One of the most litigious companies in the valley is Oracle. It is currently in the throes of planning an appeal against a judgement over its Java product.

It is well known that HP and Oracle do not play nice in the corporate playground. Larry Ellison famously stated in 2010 that it would be “virtually impossible” for the two companies to work together in the future. This occurred after HP sued its former CEO Mark Hurd for taking a position as Oracle’s co-president after having resigned, reportedly under pressure from the HP board.

oracle-V-HP

There is another high-profile and long-running legal case going on between HP and Oracle. This particular disagreement concerns alleged breach of contract. The root of this case hinges on Oracle’s decision in March of 2011 to drop Itanium support in all future product development. The crux of it rests on the interpretation of a clause in an agreement signed by the two companies in the wake of Oracle’s hiring of Mark Hurd.

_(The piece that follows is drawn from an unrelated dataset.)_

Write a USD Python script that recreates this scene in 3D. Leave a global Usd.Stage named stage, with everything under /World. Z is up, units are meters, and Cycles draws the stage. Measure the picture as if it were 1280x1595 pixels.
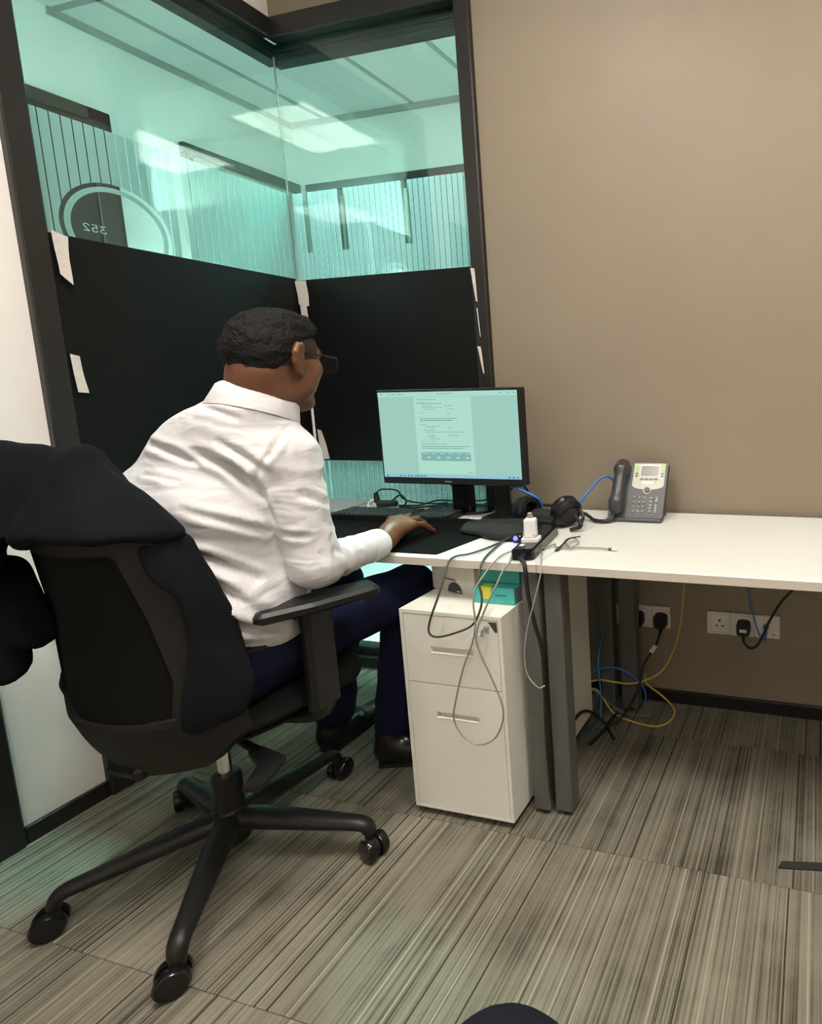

The agreement settled the previously mentioned lawsuit filed by HP to block Hurd from taking the position with Oracle on the grounds of his knowledge of HP’s trade secrets and the unfair advantage he could provide to Oracle and its Sun hardware unit. This clause stated that “Oracle will continue to offer its product suite on HP platforms, and HP will continue to support Oracle products…on its hardware in a manner consistent with [the] partnership as it existed prior to Oracles hiring of Hurd.”

Excerpt from Oracle-HP Settlement Agreement
Excerpt from legal document

This led to Oracle’s reversing its end of life agreement and continuing to support and develop its databases on Itanium. Although prima facie, Oracle did indeed breach the agreement to support Itanium processors, it was, to be fair, based on sound business reasons. The writing was already on the wall for the Itanium processor. SAP, Red Hat, and Microsoft had already announced that they were discontinuing support for the chip in their products and applications. Oracle was only traveling a well-worn path.

All this occurred in 2012, when the case was put before a judge. At the time, no damages were awarded. Fast forward to 2016, and the case has finally been tried before a jury in the state court in San Jose, where HP was awarded $3 billion in damages after only five hours of deliberations. The jury members decision rested on their belief that Oracle’s actions were designed to hurt HP directly.  Oracle intends to appeal this decision.

This is not the end of the fractious relationship between Oracle and HP, now HPE. In March of this year, Oracle filed a suit claiming that then-HP had been a partner in an illegal third-party support scheme with TERiX, from which Oracle had previously won $58M in damages, to provide Solaris support service to Oracle customers. TVP Strategy will be watching this along with the Oracle v. Google Java case and will keep you up to date.